Auch Kritiker halten in erster Linie die Sprache der Autorin für sehr bemerkenswert. So schildert der Kritiker Cem Erciyes ihren Umgang mit der türkischen Sprache: "Das deutlichste Markenzeichen Elif Shafaks ist ihre Sprache. Als sie ihre Muttersprache von Neuem entdeckte und eine enge Beziehung zu Wörterbüchern knüpfte, nährte auch das darauf folgende Studium der Religionsgeschichte und des Sufismus ihre an Märchen erinnernde Sprache. Sie verwendet aus alten Zeiten aufgetauchte Worte, von denen wir glaubten, sie wären in der Sprache des Alltags oder in veralteten Büchern sicher eingemauert. Sie benutzt eine gesättigte Sprache, die ihre eigenen Sinnbilder erschafft, Sätze, die ihr Bedeutungsnetz selbst flechten. All das tut sie so, dass man zu sagen geneigt ist "gut, dass ich kein Schriftsteller bin, sonst würde ich vor Neid erblassen". Deshalb können Sie die Romane Elif Shafaks an beliebiger Stelle aufschlagen und zu lesen beginnen. Der Genuss ist sicher. Aus dem gleichen Grund aber kommt man nicht umhin, sich zu fragen, wie weit der Roman überhaupt ein "Roman" ist. Als wäre die Autorin von der Beziehung, die sie mit der Sprache eingegangen ist, so verzaubert, dass sie nur schreibt, um diese schönen Worte sagen zu können. Als gäbe es den Aufbau, die Ereignisse und die Menschen nur, um die Sprache einen ganzen Roman lang verwenden zu können."
Gerade der Roman Spiegel der Stadt entfaltet sich auf dieser Basis: Eine Sprache, die sich auf Eingemauertes und Verdrängtes besinnt, eine Haltung, die die Tradition kennen und anerkennen will, eine Wahrnehmung, die im Heute das Gestern und das Morgen sieht - ist das die Mischung, die Elif Shafak zum Erfolg geführt hat? Welcher Sinn verbirgt sich dahinter? Was ist die Quintessenz all dessen? Was fasziniert die türkischen Leser daran? Wie soll man diese Matrix dechiffrieren?

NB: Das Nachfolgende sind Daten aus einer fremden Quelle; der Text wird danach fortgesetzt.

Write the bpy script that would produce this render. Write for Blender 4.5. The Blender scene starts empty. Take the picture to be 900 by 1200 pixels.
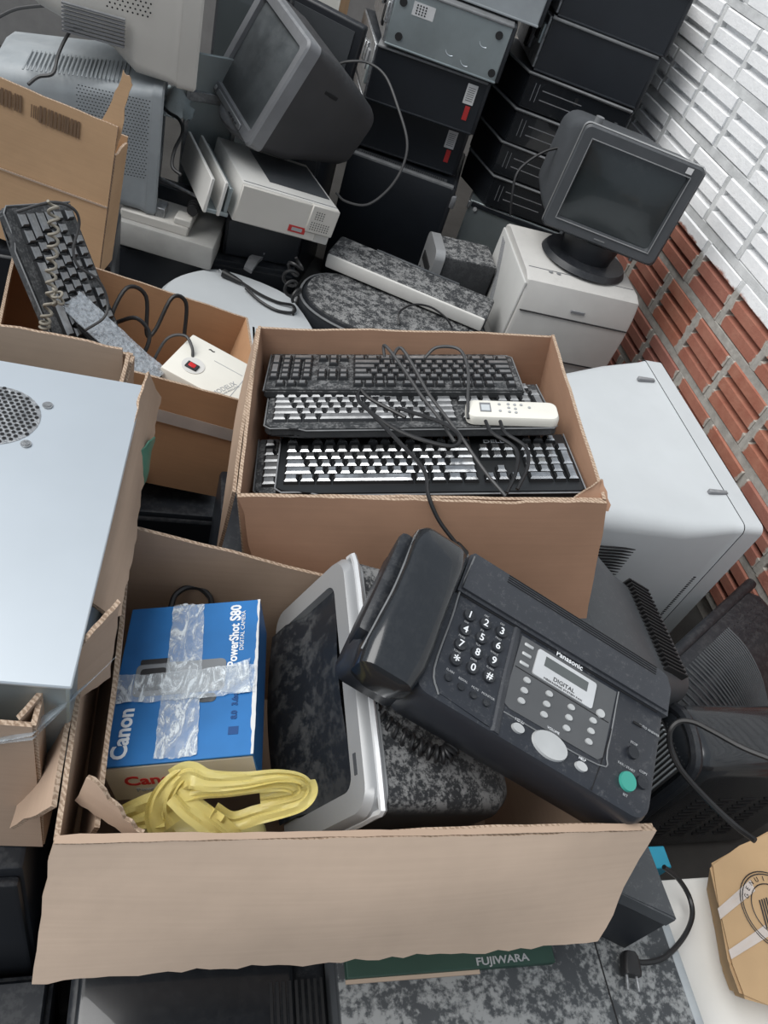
import bpy, bmesh, math, random
from mathutils import Vector, Matrix, Euler
R=math.radians; PI=math.pi; rng=random.Random(7)
scene=bpy.context.scene; COL=scene.collection
# ------------------------------------------------------------------ camera, sky, sun, exposure
AX=Vector((0.9523,0.0834,0.2937)); AY=Vector((-0.1398,-0.7361,0.6623)); AZ=Vector((0.2714,-0.6717,-0.6893))
CAM=Vector((0,0,1.65)); FP=900.0
cd=bpy.data.cameras.new('camera'); cam=bpy.data.objects.new('camera',cd); COL.objects.link(cam)
cd.sensor_fit='VERTICAL'; cd.sensor_height=36.0; cd.lens=36.0*FP/1200.0; cd.clip_start=.02
cx=Vector((AX.x,AY.x,AZ.x)); cy=-Vector((AX.y,AY.y,AZ.y)); cz=-Vector((AX.z,AY.z,AZ.z))
m=Matrix.Identity(4)
for i in range(3): m[i][0]=cx[i]; m[i][1]=cy[i]; m[i][2]=cz[i]; m[i][3]=CAM[i]
cam.matrix_world=m; scene.camera=cam
W=bpy.data.worlds.new('overcast_sky'); scene.world=W; W.use_nodes=True
bg=W.node_tree.nodes['Background']; bg.inputs[0].default_value=(.80,.89,1.0,1); bg.inputs[1].default_value=.46
sl=bpy.data.lights.new('soft_sun','SUN'); sl.energy=3.0; sl.angle=R(55); sl.color=(1,.985,.96)
so=bpy.data.objects.new('soft_sun',sl); COL.objects.link(so)
so.rotation_euler=Vector((.72,.0,-1.0)).to_track_quat('-Z','Y').to_euler()
vs=scene.view_settings; vs.view_transform='Standard'; vs.look='None'; vs.gamma=1; vs.use_curve_mapping=False; vs.exposure=0.2
def at(px,py,Z):           # a point of the place seen along this direction, Z metres deep
    c=Vector(((px-450)/FP,(py-600)/FP,1)); return CAM+Vector((AX.dot(c),AY.dot(c),AZ.dot(c)))*Z
def atz(px,py,z):
    r=at(px,py,1)-CAM; return CAM+r*((z-CAM.z)/r.z)
# ------------------------------------------------------------------ materials
def mat(name,col,rough=.6,metal=0,var=.12,scale=12,dust=0,dcol=(.42,.42,.41),dscale=60,bump=0,bscale=80,spec=.5,alpha=1,coat=0,trans=0,dthr=.5,var2=None):
    M=bpy.data.materials.new(name); M.use_nodes=True; nt=M.node_tree; N=nt.nodes; L=nt.links
    b=N['Principled BSDF']; b.inputs['Roughness'].default_value=rough; b.inputs['Metallic'].default_value=metal
    b.inputs['Specular IOR Level'].default_value=spec; b.inputs['Alpha'].default_value=alpha; b.inputs['Coat Weight'].default_value=coat
    tc=N.new('ShaderNodeTexCoord')
    def noise(sc,det=4,ro=.6):
        n=N.new('ShaderNodeTexNoise'); n.inputs['Scale'].default_value=sc; n.inputs['Detail'].default_value=det; n.inputs['Roughness'].default_value=ro
        L.new(tc.outputs['Object'],n.inputs['Vector']); return n
    n=noise(scale); mr=N.new('ShaderNodeMapRange'); mr.inputs[1].default_value=.25; mr.inputs[2].default_value=.75
    mr.inputs[3].default_value=1-var; mr.inputs[4].default_value=1+var; L.new(n.outputs[0],mr.inputs[0])
    mx=N.new('ShaderNodeMix'); mx.data_type='RGBA'; mx.blend_type='MULTIPLY'; mx.inputs[0].default_value=1
    mx.inputs[6].default_value=(*col,1); L.new(mr.outputs[0],mx.inputs[7]); out=mx.outputs[2]
    if dust:
        g=N.new('ShaderNodeNewGeometry'); sx=N.new('ShaderNodeSeparateXYZ'); L.new(g.outputs['Normal'],sx.inputs[0])
        up=N.new('ShaderNodeMapRange'); up.inputs[1].default_value=.1; up.inputs[2].default_value=.8; L.new(sx.outputs[2],up.inputs[0])
        n2=noise(dscale,5,.7); n3=noise(dscale/4.5,4,.65)
        ad=N.new('ShaderNodeMath'); ad.operation='ADD'; L.new(n2.outputs[0],ad.inputs[0]); L.new(n3.outputs[0],ad.inputs[1])
        r2=N.new('ShaderNodeMapRange'); r2.inputs[1].default_value=dthr*2-.03; r2.inputs[2].default_value=dthr*2+.14; L.new(ad.outputs[0],r2.inputs[0])
        mu=N.new('ShaderNodeMath'); mu.operation='MULTIPLY'; L.new(up.outputs[0],mu.inputs[0]); L.new(r2.outputs[0],mu.inputs[1])
        m3=N.new('ShaderNodeMath'); m3.operation='MULTIPLY'; m3.inputs[1].default_value=dust; L.new(mu.outputs[0],m3.inputs[0])
        mx2=N.new('ShaderNodeMix'); mx2.data_type='RGBA'; L.new(m3.outputs[0],mx2.inputs[0]); L.new(out,mx2.inputs[6]); mx2.inputs[7].default_value=(*dcol,1); out=mx2.outputs[2]
        rr=N.new('ShaderNodeMix'); L.new(m3.outputs[0],rr.inputs[0]); rr.inputs[2].default_value=rough; rr.inputs[3].default_value=.95; L.new(rr.outputs[0],b.inputs['Roughness'])
    L.new(out,b.inputs['Base Color'])
    if bump:
        nb=noise(bscale,5,.65); bp=N.new('ShaderNodeBump'); bp.inputs['Strength'].default_value=bump; bp.inputs['Distance'].default_value=.004
        L.new(nb.outputs[0],bp.inputs['Height']); L.new(bp.outputs[0],b.inputs['Normal'])
    if trans: b.inputs['Transmission Weight'].default_value=trans
    return M
def cardboard(name,col):
    M=mat(name,col,.88,var=.10,scale=6,spec=.2,bump=.12,bscale=25)
    nt=M.node_tree; N=nt.nodes; L=nt.links; b=N['Principled BSDF']
    w=N.new('ShaderNodeTexNoise'); w.inputs['Scale'].default_value=1.0; w.inputs['Detail'].default_value=3
    tc=N.new('ShaderNodeTexCoord'); mp=N.new('ShaderNodeMapping'); mp.inputs['Scale'].default_value=(8,8,260); L.new(tc.outputs['Object'],mp.inputs[0]); L.new(mp.outputs[0],w.inputs[0])
    src=b.inputs['Base Color'].links[0].from_socket
    r=N.new('ShaderNodeMapRange'); r.inputs[3].default_value=.93; r.inputs[4].default_value=1.06; L.new(w.outputs[0],r.inputs[0])
    mx=N.new('ShaderNodeMix'); mx.data_type='RGBA'; mx.blend_type='MULTIPLY'; mx.inputs[0].default_value=1; L.new(src,mx.inputs[6]); L.new(r.outputs[0],mx.inputs[7]); L.new(mx.outputs[2],b.inputs['Base Color'])
    return M
def edge_mat(name,c1,c2):
    M=mat(name,c1,.9,spec=.1); nt=M.node_tree; N=nt.nodes; L=nt.links; b=N['Principled BSDF']
    tc=N.new('ShaderNodeTexCoord'); w=N.new('ShaderNodeTexWave'); w.wave_type='BANDS'; w.bands_direction='DIAGONAL'; w.inputs['Scale'].default_value=95; w.inputs['Distortion'].default_value=5; w.inputs['Detail Scale'].default_value=3
    L.new(tc.outputs['Object'],w.inputs[0]); mx=N.new('ShaderNodeMix'); mx.data_type='RGBA'; L.new(w.outputs[1],mx.inputs[0]); mx.inputs[6].default_value=(*c2,1); mx.inputs[7].default_value=(*c1,1)
    L.new(mx.outputs[2],b.inputs['Base Color']); return M
def wall_mat(name,mortar):
    M=bpy.data.materials.new(name); M.use_nodes=True; nt=M.node_tree; N=nt.nodes; L=nt.links; b=N['Principled BSDF']; b.inputs['Roughness'].default_value=.85; b.inputs['Specular IOR Level'].default_value=.25
    g=N.new('ShaderNodeNewGeometry'); tc=N.new('ShaderNodeTexCoord'); oi=N.new('ShaderNodeObjectInfo')
    def noise(sc,det=5,ro=.6):
        n=N.new('ShaderNodeTexNoise'); n.inputs['Scale'].default_value=sc; n.inputs['Detail'].default_value=det; n.inputs['Roughness'].default_value=ro; L.new(g.outputs['Position'],n.inputs['Vector']); return n
    def mathn(op,a,bv):
        k=N.new('ShaderNodeMath'); k.operation=op
        for i,v in enumerate((a,bv)):
            if isinstance(v,(int,float)): k.inputs[i].default_value=v
            else: L.new(v,k.inputs[i])
        return k.outputs[0]
    def mixc(f,a,bv):
        k=N.new('ShaderNodeMix'); k.data_type='RGBA'
        L.new(f,k.inputs[0])
        for i,v in ((6,a),(7,bv)):
            if isinstance(v,tuple): k.inputs[i].default_value=(*v,1)
            else: L.new(v,k.inputs[i])
        return k.outputs[2]
    def ramp(v,a,c):
        k=N.new('ShaderNodeMapRange'); k.inputs[1].default_value=a; k.inputs[2].default_value=c; L.new(v,k.inputs[0]); return k.outputs[0]
    sx=N.new('ShaderNodeSeparateXYZ'); L.new(g.outputs['Position'],sx.inputs[0])
    zz=mathn('ADD',sx.outputs[2],mathn('MULTIPLY',noise(9).outputs[0],.07))
    paint=ramp(zz,.788,.796)
    chips=ramp(noise(26,6,.75).outputs[0],.665,.70)
    if mortar: base=mixc(ramp(noise(30).outputs[0],.35,.7),(.30,.285,.26),(.44,.42,.385)); white=mixc(ramp(noise(14).outputs[0],.3,.7),(.50,.51,.51),(.72,.73,.73)); chipc=(.25,.13,.10)
    else:
        red=mixc(ramp(noise(16).outputs[0],.3,.7),(.32,.115,.075),(.41,.185,.125)); red=mixc(mathn('MULTIPLY',oi.outputs['Random'],.6),red,(.27,.125,.11))
        s2=N.new('ShaderNodeSeparateXYZ'); L.new(tc.outputs['Generated'],s2.inputs[0])
        ends=mathn('ABSOLUTE',mathn('SUBTRACT',s2.outputs[1],.5),0); e2=mathn('ADD',ends,mathn('MULTIPLY',mathn('SUBTRACT',noise(38).outputs[0],.5),.16))
        base=mixc(ramp(e2,.455,.475),red,(.40,.37,.33)); base=mixc(ramp(noise(45,6,.7).outputs[0],.68,.72),base,(.5,.46,.42))
        white=mixc(ramp(noise(10).outputs[0],.3,.75),(.80,.81,.82),(.92,.92,.92)); chipc=(.36,.10,.075)
    white=mixc(mathn('MULTIPLY',chips,.8 if mortar else .55),white,chipc)
    L.new(mixc(paint,base,white),b.inputs['Base Color'])
    bp=N.new('ShaderNodeBump'); bp.inputs['Strength'].default_value=.5; bp.inputs['Distance'].default_value=.004; L.new(noise(60,6,.7).outputs[0],bp.inputs['Height']); L.new(bp.outputs[0],b.inputs['Normal'])
    return M
def barcode_mat():
    M=mat('printed_bars',(.16,.10,.06),.85); return M
def tape_mat(name):
    M=mat(name,(.80,.86,.90),.16,var=.05,bump=.8,bscale=60,spec=1,coat=1); nt=M.node_tree; N=nt.nodes; L=nt.links; b=N['Principled BSDF']
    tc=N.new('ShaderNodeTexCoord'); mp=N.new('ShaderNodeMapping'); mp.inputs['Rotation'].default_value=(0,0,.5); mp.inputs['Scale'].default_value=(60,22,1); L.new(tc.outputs['Object'],mp.inputs[0])
    n=N.new('ShaderNodeTexNoise'); n.inputs['Scale'].default_value=1; n.inputs['Detail'].default_value=7; n.inputs['Roughness'].default_value=.7; n.inputs['Distortion'].default_value=2.2; L.new(mp.outputs[0],n.inputs[0])
    r=N.new('ShaderNodeValToRGB'); e=r.color_ramp.elements; e[0].position=.42; e[0].color=(.16,.16,.16,1); e[1].position=.60; e[1].color=(.85,.85,.85,1); k=e.new(.52); k.color=(.30,.30,.30,1)
    L.new(n.outputs[0],r.inputs[0]); L.new(r.outputs[0],b.inputs['Alpha']); return M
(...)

Mir scheint, Elif Shafaks Fragestellung im Spiegel der Stadt mündet in einen Fragenkomplex um eine türkische Identität, an dem kein türkischer Intellektueller wird vorbeigehen können. Tief in ihrem Inneren scheinen sowohl die türkischen Leser als auch die türkischen Kritiker zu spüren, dass Shafak ihre Augen auf die eigenen Wurzeln richtet, ihnen den verschütteten Gang zu ihrem kulturellen Erbe, den schon Tanpınar freizulegen begonnen hatte, frei schaufelt.

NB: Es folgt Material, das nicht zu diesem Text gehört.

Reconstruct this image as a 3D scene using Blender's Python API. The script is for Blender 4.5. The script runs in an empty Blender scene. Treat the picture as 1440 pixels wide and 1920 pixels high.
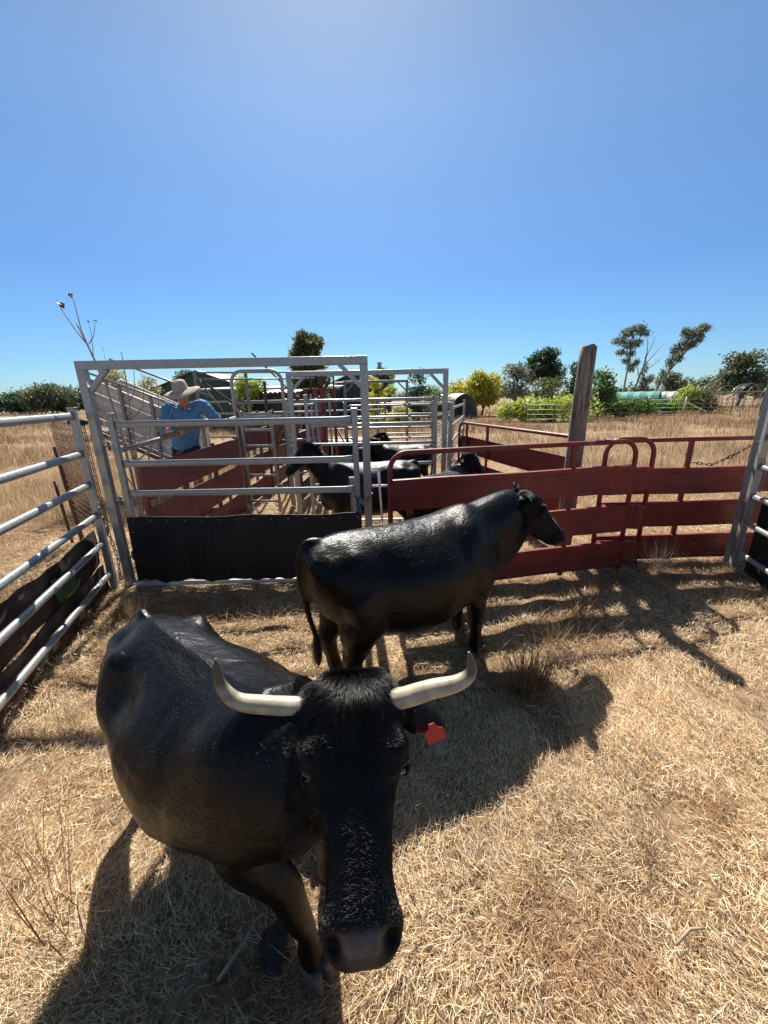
import bpy, math, random
import numpy as np
from mathutils import Vector, Matrix

random.seed(7)
rng = np.random.default_rng(11)
R = math.radians
SC = bpy.context.scene
COL = SC.collection
PI = math.pi

# ------------------------------------------------------------------ camera
CAM_H = 1.9
cd = bpy.data.cameras.new('camera')
cam = bpy.data.objects.new('camera', cd)
COL.objects.link(cam)
cd.sensor_fit = 'VERTICAL'
cd.sensor_height = 24.0
cd.lens = 24.0 * 721 / 1920
cd.clip_start = 0.02
cd.clip_end = 3000
_p, _r = R(16.6), R(1.2)
_f = Vector((0, math.cos(_p), -math.sin(_p)))
_x0 = Vector((1, 0, 0))
_u0 = _x0.cross(_f)
_x = _x0 * math.cos(_r) - _u0 * math.sin(_r)
_u = _u0 * math.cos(_r) + _x0 * math.sin(_r)
cam.matrix_world = Matrix(((_x.x, _u.x, -_f.x, 0), (_x.y, _u.y, -_f.y, 0), (_x.z, _u.z, -_f.z, CAM_H), (0, 0, 0, 1)))
SC.camera = cam

# ------------------------------------------------------------------ sky and sun
SUN_EL, SUN_AZ = R(48), R(-5.5)          # azimuth measured from +Y towards +X
w = bpy.data.worlds.new('World')
SC.world = w
w.use_nodes = True
nt = w.node_tree
bg = nt.nodes['Background']
sky = nt.nodes.new('ShaderNodeTexSky')
sky.sky_type = 'NISHITA'
sky.sun_disc = False
sky.sun_elevation = SUN_EL
sky.sun_rotation = SUN_AZ
sky.air_density = 1.0
sky.dust_density = 0.3
sky.ozone_density = 2.5
sky.altitude = 300
# sky tint: bluer near the horizon; higher stops paint in sun glare and warmer fill
_tc = nt.nodes.new('ShaderNodeTexCoord')
_sx = nt.nodes.new('ShaderNodeSeparateXYZ')
nt.links.new(_tc.outputs['Generated'], _sx.inputs[0])
_rp = nt.nodes.new('ShaderNodeValToRGB')
for _i, (_q, _c) in enumerate(((0.0, (.60, .84, 1.10)), (.08, (.56, .84, 1.10)), (.25, (.62, .885, 1.15)), (.58, (1.12, 1.27, 1.30)), (.80, (1.2, 1.06, .85)))):
    if _i > 1: _rp.color_ramp.elements.new(.5)
    _rp.color_ramp.elements[_i].position = _q
    _rp.color_ramp.elements[_i].color = (*_c, 1)
nt.links.new(_sx.outputs['Z'], _rp.inputs[0])
_mx = nt.nodes.new('ShaderNodeMix')
_mx.data_type = 'RGBA'
_mx.blend_type = 'MULTIPLY'
_mx.inputs[0].default_value = 1.0
nt.links.new(sky.outputs[0], _mx.inputs[6])
nt.links.new(_rp.outputs[0], _mx.inputs[7])
nt.links.new(_mx.outputs[2], bg.inputs[0])
bg.inputs[1].default_value = 0.05
ld = bpy.data.lights.new('sun', 'SUN')
ld.energy = 5.0
ld.angle = R(0.5)
ld.color = (1.0, 0.95, 0.87)
sun = bpy.data.objects.new('sun', ld)
COL.objects.link(sun)
_sd = Vector((math.sin(SUN_AZ) * math.cos(SUN_EL), math.cos(SUN_AZ) * math.cos(SUN_EL), math.sin(SUN_EL)))
sun.rotation_euler = _sd.to_track_quat('Z', 'Y').to_euler()
SC.view_settings.view_transform = 'Standard'
SC.view_settings.look = 'None'
SC.view_settings.exposure = 1.08
SC.view_settings.gamma = 1.0
SC.render.engine = 'CYCLES'
SC.cycles.max_bounces = 6
SC.cycles.transparent_max_bounces = 8

# ------------------------------------------------------------------ materials
def new_mat(name):
    m = bpy.data.materials.new(name)
    m.use_nodes = True
    t = m.node_tree
    return m, t, t.nodes['Principled BSDF']

def noise(t, scale, detail=4, rough=.6, vec=None, dist=0.0):
    n = t.nodes.new('ShaderNodeTexNoise')
    n.inputs['Scale'].default_value = scale
    n.inputs['Detail'].default_value = detail
    n.inputs['Roughness'].default_value = rough
    n.inputs['Distortion'].default_value = dist
    if vec is not None:
        t.links.new(vec, n.inputs['Vector'])
    return n

def ramp(t, src, stops):
    r = t.nodes.new('ShaderNodeValToRGB')
    e = r.color_ramp.elements
    while len(e) < len(stops):
        e.new(.5)
    for k, (p, c) in enumerate(stops):
        e[k].position = p
        e[k].color = (*c, 1) if len(c) == 3 else c
    t.links.new(src, r.inputs[0])
    return r

def mixc(t, fac, a, b, mode='MIX'):
    m = t.nodes.new('ShaderNodeMix')
    m.data_type = 'RGBA'
    m.blend_type = mode
    for i, v in ((0, fac), (6, a), (7, b)):
        if hasattr(v, 'is_linked') or isinstance(v, bpy.types.NodeSocket):
            t.links.new(v, m.inputs[i])
        elif isinstance(v, (int, float)):
            m.inputs[i].default_value = v
        else:
            m.inputs[i].default_value = (*v, 1)
    return m.outputs[2]

def bump(t, b, src, strength=.3, dist=.01):
    n = t.nodes.new('ShaderNodeBump')
    n.inputs['Strength'].default_value = strength
    n.inputs['Distance'].default_value = dist
    t.links.new(src, n.inputs['Height'])
    t.links.new(n.outputs[0], b.inputs['Normal'])

def objco(t):
    return t.nodes.new('ShaderNodeTexCoord').outputs['Object']

def geopos(t):
    return t.nodes.new('ShaderNodeNewGeometry').outputs['Position']

def simple(name, stops, scale=8, rough=.6, metal=0.0, bmp=.2, bd=.004, detail=5, stretch=None, spec=.5, rvar=.12):
    m, t, b = new_mat(name)
    v = geopos(t)
    if stretch:
        mp = t.nodes.new('ShaderNodeMapping')
        mp.inputs['Scale'].default_value = stretch
        t.links.new(v, mp.inputs[0])
        v = mp.outputs[0]
    n = noise(t, scale, detail, .65, v)
    r = ramp(t, n.outputs[0], stops)
    t.links.new(r.outputs[0], b.inputs['Base Color'])
    n2 = noise(t, scale * 3.1, 3, .6, v)
    rr = ramp(t, n2.outputs[0], [(.3, (rough - rvar,) * 3), (.7, (min(1, rough + rvar),) * 3)])
    t.links.new(rr.outputs[0], b.inputs['Roughness'])
    b.inputs['Metallic'].default_value = metal
    b.inputs['Specular IOR Level'].default_value = spec
    if bmp:
        bump(t, b, n2.outputs[0], bmp, bd)
    return m

GALV = simple('galvanised steel', [(.25, (.19, .20, .195)), (.45, (.34, .355, .35)), (.62, (.28, .29, .285)), (.8, (.42, .43, .425))], 22, .36, .45, .10, .001)
GALVD = simple('weathered galvanised steel', [(.25, (.12, .12, .115)), (.5, (.22, .22, .21)), (.8, (.28, .28, .27))], 14, .5, .5, .15, .001)
RED = simple('red oxide paint over steel', [(.26, (.035, .015, .011)), (.38, (.14, .016, .011)), (.55, (.22, .022, .014)), (.64, (.10, .03, .018)), (.74, (.26, .10, .06))], 4, .52, 0, .25, .002, 8)
REDL = simple('faded red paint on rusty steel', [(.2, (.05, .022, .018)), (.42, (.13, .032, .026)), (.62, (.19, .045, .038)), (.8, (.22, .10, .07))], 5, .6, 0, .25, .002, 8)
RUST = simple('rusty steel', [(.3, (.06, .03, .02)), (.6, (.13, .06, .035)), (.8, (.2, .12, .08))], 20, .75, .1, .4, .002)
RUBBER = simple('black conveyor rubber', [(.3, (.006, .006, .007)), (.6, (.011, .011, .012)), (.8, (.022, .021, .02))], 6, .62, 0, .3, .003, 6, spec=.35)
BELT = simple('brown stained conveyor belt', [(.25, (.012, .008, .006)), (.5, (.035, .018, .010)), (.7, (.055, .028, .016)), (.85, (.09, .06, .04))], 3.5, .75, 0, .4, .004, 8)
TIN = simple('pale weathered corrugated iron', [(.3, (.34, .30, .25)), (.55, (.50, .45, .38)), (.8, (.62, .57, .50))], 3, .6, .15, .1, .002, 8)
GREENTIN = simple('dark green sheet metal', [(.3, (.018, .055, .043)), (.7, (.03, .08, .062))], 1.2, .5, 0, 0)
GREYTIN = simple('grey sheet metal roof', [(.3, (.25, .28, .3)), (.7, (.36, .38, .4))], 1.2, .5, .2, 0)
ROOFRED = simple('dull red roof', [(.3, (.16, .05, .04)), (.7, (.22, .07, .05))], 2, .6, 0, 0)
WHITE = simple('white painted steel', [(.3, (.5, .5, .48)), (.7, (.75, .75, .73))], 6, .5, 0, 0)
PLASTIC = simple('ribbed grey plastic film', [(.3, (.22, .22, .2)), (.7, (.38, .38, .35))], 2, .5, 0, 0)
NET = simple('turquoise shade cloth', [(.3, (.03, .2, .17)), (.7, (.05, .3, .26))], 2, .7, 0, 0)
HOLLOW = simple('interior shade as dark colour', [(.3, (.02, .02, .018)), (.7, (.05, .05, .045))], 2, .9, 0, 0)  # shade inside open buildings, put into the colour
TWINE = simple('blue baling twine', [(.3, (.03, .08, .12)), (.7, (.04, .12, .18))], 40, .7, 0, 0)
TAG = simple('red plastic ear tag', [(.3, (.42, .010, .016)), (.7, (.52, .016, .022))], 12, .38, 0, .1, .001)
TAGY = simple('yellow plastic ear tag', [(.3, (.7, .4, .02)), (.7, (.8, .5, .03))], 12, .4, 0, 0)
BARK = simple('dark bark', [(.3, (.04, .032, .025)), (.7, (.12, .1, .08))], 9, .85, 0, .5, .01, stretch=(3, 3, .6))
PALEBARK = simple('pale gum bark', [(.3, (.22, .19, .15)), (.7, (.42, .38, .32))], 5, .8, 0, .2, .01, stretch=(2, 2, .5))
TWIG = simple('grey twig bark', [(.3, (.16, .12, .10)), (.7, (.42, .35, .30))], 30, .8, 0, .1, .002)
DUNG = simple('dark dung', [(.3, (.012, .009, .006)), (.7, (.035, .026, .016))], 25, .8, 0, .6, .01)
STONE = simple('grey stone', [(.3, (.16, .13, .10)), (.7, (.3, .25, .2))], 20, .8, 0, .4, .01)
SHIRT = simple('blue cotton shirt', [(.3, (.07, .19, .36)), (.6, (.10, .25, .44)), (.8, (.13, .29, .50))], 9, .85, 0, .5, .012, 4, spec=.2)
SHORTS = simple('navy work shorts', [(.3, (.012, .016, .028)), (.7, (.025, .03, .045))], 12, .85, 0, .3, .01, spec=.2)
HATM = simple('beige felt hat', [(.3, (.36, .29, .22)), (.7, (.52, .44, .35))], 9, .9, 0, .3, .006, spec=.15)
SKIN = simple('sunned skin', [(.3, (.36, .16, .10)), (.7, (.48, .24, .16))], 14, .55, 0, .1, .002)
BOOT = simple('brown leather boots', [(.3, (.05, .03, .02)), (.7, (.1, .06, .035))], 20, .6, 0, .2, .002)
HAIRM = simple('grey hair', [(.3, (.12, .1, .09)), (.7, (.25, .22, .2))], 30, .7, 0, .3, .003)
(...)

*Damit spricht sie die Problematik des Osmanischen an, das in arabischen Schriftzeichen geschrieben wurde und das kurz nach der Staatsgründung der Türkischen Republik 1923, per Gesetz abgeschafft wurde. Danach wurde zum einen das lateinische Alphabet eingeführt und zum anderen wurden Hunderte von Wörtern durch europäische Ausdrücke ersetzt. So hat sich die türkische Sprache in kurzer Zeit so radikal verändert, dass heutige Generationen die vor kaum einem Jahrhundert entstandenen Werke nicht mehr lesen und verstehen können.